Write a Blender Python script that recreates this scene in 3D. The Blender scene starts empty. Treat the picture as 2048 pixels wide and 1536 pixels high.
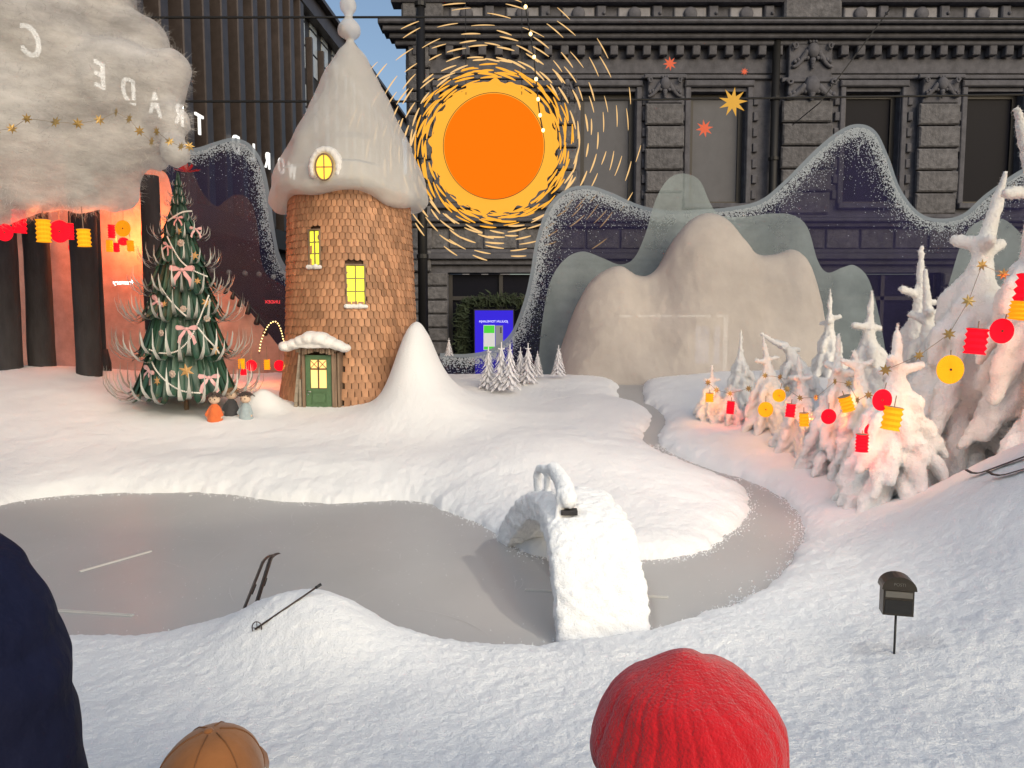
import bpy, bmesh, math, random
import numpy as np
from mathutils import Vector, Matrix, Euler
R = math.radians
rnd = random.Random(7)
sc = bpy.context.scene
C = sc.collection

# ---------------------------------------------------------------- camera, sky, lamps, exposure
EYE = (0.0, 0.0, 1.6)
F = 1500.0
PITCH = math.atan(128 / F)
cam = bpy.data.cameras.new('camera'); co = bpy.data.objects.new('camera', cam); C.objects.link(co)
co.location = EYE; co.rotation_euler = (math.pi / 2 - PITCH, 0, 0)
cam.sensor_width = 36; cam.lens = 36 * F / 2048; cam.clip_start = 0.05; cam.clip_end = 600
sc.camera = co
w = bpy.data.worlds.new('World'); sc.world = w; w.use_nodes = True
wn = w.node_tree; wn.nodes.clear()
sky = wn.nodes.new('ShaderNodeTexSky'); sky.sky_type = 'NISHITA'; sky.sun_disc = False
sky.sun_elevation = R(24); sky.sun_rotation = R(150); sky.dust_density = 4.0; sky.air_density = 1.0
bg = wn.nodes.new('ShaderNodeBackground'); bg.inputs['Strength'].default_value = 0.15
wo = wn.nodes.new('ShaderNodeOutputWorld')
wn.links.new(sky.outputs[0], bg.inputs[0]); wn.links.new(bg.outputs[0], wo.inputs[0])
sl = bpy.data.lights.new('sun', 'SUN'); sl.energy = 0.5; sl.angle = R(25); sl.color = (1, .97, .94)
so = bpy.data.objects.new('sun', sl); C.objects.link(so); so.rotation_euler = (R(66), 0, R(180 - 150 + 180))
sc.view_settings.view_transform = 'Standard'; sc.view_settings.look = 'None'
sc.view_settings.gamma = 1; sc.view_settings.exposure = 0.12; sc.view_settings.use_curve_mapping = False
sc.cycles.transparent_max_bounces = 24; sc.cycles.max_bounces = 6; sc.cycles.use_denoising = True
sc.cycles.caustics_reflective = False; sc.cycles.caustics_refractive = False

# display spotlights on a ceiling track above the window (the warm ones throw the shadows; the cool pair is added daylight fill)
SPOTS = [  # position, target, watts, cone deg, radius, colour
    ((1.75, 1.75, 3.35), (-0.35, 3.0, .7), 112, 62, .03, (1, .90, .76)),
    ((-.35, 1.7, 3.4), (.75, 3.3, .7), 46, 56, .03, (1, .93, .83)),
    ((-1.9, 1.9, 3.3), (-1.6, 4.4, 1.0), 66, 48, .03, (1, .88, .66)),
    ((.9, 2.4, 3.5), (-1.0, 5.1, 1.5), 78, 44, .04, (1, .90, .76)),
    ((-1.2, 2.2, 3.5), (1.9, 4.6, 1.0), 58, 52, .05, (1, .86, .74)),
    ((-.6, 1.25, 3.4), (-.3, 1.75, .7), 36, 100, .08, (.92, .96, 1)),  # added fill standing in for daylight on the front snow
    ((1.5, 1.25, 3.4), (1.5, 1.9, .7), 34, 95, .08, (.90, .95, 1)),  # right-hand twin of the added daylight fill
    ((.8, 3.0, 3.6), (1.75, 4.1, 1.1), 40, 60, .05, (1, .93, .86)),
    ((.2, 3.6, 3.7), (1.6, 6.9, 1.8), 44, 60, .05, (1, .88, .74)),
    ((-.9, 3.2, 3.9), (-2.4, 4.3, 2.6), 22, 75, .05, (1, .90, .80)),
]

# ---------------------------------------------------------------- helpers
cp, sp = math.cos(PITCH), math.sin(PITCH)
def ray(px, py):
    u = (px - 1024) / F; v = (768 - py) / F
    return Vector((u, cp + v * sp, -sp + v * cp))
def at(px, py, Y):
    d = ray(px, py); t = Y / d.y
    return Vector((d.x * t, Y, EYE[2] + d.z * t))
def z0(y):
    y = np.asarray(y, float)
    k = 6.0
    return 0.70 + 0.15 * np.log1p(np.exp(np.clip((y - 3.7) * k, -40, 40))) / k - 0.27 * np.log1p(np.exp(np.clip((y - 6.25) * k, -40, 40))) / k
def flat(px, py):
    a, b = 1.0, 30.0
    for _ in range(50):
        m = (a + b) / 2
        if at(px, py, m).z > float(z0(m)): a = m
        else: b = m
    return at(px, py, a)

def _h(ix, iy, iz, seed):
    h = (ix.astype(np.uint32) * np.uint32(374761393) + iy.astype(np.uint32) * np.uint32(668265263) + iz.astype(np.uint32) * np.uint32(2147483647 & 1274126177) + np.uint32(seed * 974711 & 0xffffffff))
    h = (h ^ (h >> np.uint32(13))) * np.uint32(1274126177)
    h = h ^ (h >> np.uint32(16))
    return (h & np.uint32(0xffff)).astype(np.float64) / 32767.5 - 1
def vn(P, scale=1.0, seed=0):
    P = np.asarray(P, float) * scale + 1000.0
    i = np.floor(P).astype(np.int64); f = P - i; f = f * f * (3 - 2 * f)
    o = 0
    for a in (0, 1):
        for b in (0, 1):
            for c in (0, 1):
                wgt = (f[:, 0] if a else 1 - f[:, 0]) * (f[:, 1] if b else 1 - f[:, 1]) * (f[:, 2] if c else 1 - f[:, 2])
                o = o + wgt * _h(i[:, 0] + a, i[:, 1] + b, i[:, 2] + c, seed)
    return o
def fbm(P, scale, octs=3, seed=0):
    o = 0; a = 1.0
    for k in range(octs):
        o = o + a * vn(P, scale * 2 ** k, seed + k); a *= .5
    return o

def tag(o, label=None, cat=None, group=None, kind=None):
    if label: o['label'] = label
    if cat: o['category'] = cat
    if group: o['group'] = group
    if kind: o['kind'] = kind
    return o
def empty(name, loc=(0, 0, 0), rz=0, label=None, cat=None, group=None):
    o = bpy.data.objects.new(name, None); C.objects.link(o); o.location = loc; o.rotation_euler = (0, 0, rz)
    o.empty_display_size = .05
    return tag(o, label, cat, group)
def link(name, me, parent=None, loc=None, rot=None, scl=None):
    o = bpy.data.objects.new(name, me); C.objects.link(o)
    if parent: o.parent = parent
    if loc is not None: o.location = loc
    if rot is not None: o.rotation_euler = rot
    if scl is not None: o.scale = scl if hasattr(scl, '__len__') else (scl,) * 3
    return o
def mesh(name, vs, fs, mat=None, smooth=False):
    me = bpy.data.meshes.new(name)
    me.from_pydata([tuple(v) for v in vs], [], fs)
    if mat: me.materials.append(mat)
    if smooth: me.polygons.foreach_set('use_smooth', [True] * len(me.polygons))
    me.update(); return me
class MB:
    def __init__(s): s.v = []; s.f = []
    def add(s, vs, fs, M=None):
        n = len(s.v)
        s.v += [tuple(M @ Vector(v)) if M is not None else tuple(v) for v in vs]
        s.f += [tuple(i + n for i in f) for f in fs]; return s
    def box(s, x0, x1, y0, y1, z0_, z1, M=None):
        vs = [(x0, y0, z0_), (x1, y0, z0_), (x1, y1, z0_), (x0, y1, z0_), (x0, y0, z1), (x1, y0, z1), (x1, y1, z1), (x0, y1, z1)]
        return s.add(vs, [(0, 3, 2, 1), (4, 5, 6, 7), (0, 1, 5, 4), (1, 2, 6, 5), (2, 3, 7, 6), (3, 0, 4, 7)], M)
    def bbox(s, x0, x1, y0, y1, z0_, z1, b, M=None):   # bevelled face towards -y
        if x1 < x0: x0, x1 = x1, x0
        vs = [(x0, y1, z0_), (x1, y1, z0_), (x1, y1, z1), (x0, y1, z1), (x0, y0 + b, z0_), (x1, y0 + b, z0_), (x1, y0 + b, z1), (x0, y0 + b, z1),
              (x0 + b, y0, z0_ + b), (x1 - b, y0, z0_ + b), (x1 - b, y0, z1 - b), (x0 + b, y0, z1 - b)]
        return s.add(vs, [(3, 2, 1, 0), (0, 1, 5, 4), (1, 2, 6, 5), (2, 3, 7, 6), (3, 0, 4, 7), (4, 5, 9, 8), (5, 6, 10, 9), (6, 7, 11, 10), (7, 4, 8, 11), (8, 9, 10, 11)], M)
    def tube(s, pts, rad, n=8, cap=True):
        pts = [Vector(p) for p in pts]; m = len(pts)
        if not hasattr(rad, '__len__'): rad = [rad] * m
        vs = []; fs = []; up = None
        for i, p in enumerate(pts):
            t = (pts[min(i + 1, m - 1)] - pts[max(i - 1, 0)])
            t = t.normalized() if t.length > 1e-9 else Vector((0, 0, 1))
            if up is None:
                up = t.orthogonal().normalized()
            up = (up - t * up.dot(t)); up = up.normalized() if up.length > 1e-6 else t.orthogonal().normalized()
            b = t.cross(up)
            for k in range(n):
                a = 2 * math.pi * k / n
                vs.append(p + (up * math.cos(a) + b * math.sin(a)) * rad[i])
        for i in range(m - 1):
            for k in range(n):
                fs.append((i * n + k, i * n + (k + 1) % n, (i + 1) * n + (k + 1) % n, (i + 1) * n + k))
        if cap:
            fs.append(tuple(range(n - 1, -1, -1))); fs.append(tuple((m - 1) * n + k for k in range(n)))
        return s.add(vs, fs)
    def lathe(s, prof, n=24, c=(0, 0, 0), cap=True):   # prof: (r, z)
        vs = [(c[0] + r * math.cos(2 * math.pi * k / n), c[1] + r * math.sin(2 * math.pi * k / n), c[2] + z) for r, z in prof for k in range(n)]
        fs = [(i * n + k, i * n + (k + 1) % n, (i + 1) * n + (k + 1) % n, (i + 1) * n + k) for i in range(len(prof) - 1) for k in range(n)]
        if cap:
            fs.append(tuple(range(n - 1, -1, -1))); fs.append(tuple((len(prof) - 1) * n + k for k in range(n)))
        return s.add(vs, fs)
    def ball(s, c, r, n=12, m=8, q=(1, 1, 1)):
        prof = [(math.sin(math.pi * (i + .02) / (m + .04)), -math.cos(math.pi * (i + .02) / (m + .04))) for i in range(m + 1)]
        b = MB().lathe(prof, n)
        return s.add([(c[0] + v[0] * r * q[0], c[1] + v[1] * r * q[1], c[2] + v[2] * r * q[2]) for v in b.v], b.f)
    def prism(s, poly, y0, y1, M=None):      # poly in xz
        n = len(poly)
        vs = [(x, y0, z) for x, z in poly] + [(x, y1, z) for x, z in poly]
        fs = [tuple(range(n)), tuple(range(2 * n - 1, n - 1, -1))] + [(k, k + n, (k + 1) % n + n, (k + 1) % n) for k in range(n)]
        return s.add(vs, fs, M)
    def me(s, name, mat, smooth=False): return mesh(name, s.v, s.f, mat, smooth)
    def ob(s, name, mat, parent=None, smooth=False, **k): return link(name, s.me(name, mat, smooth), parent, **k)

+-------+

Written instruction: Only the lines from the top of the data through the line with "sc.cycles.caustics_reflective = False;" should be quoted, exactly and with both ends kept; skip the pictures.

Reply:
Write a Blender Python script that recreates this scene in 3D. The Blender scene starts empty. Treat the picture as 2048 pixels wide and 1536 pixels high.
import bpy, bmesh, math, random
import numpy as np
from mathutils import Vector, Matrix, Euler
R = math.radians
rnd = random.Random(7)
sc = bpy.context.scene
C = sc.collection

# ---------------------------------------------------------------- camera, sky, lamps, exposure
EYE = (0.0, 0.0, 1.6)
F = 1500.0
PITCH = math.atan(128 / F)
cam = bpy.data.cameras.new('camera'); co = bpy.data.objects.new('camera', cam); C.objects.link(co)
co.location = EYE; co.rotation_euler = (math.pi / 2 - PITCH, 0, 0)
cam.sensor_width = 36; cam.lens = 36 * F / 2048; cam.clip_start = 0.05; cam.clip_end = 600
sc.camera = co
w = bpy.data.worlds.new('World'); sc.world = w; w.use_nodes = True
wn = w.node_tree; wn.nodes.clear()
sky = wn.nodes.new('ShaderNodeTexSky'); sky.sky_type = 'NISHITA'; sky.sun_disc = False
sky.sun_elevation = R(24); sky.sun_rotation = R(150); sky.dust_density = 4.0; sky.air_density = 1.0
bg = wn.nodes.new('ShaderNodeBackground'); bg.inputs['Strength'].default_value = 0.15
wo = wn.nodes.new('ShaderNodeOutputWorld')
wn.links.new(sky.outputs[0], bg.inputs[0]); wn.links.new(bg.outputs[0], wo.inputs[0])
sl = bpy.data.lights.new('sun', 'SUN'); sl.energy = 0.5; sl.angle = R(25); sl.color = (1, .97, .94)
so = bpy.data.objects.new('sun', sl); C.objects.link(so); so.rotation_euler = (R(66), 0, R(180 - 150 + 180))
sc.view_settings.view_transform = 'Standard'; sc.view_settings.look = 'None'
sc.view_settings.gamma = 1; sc.view_settings.exposure = 0.12; sc.view_settings.use_curve_mapping = False
sc.cycles.transparent_max_bounces = 24; sc.cycles.max_bounces = 6; sc.cycles.use_denoising = True
sc.cycles.caustics_reflective = False; sc.cycles.caustics_refractive = False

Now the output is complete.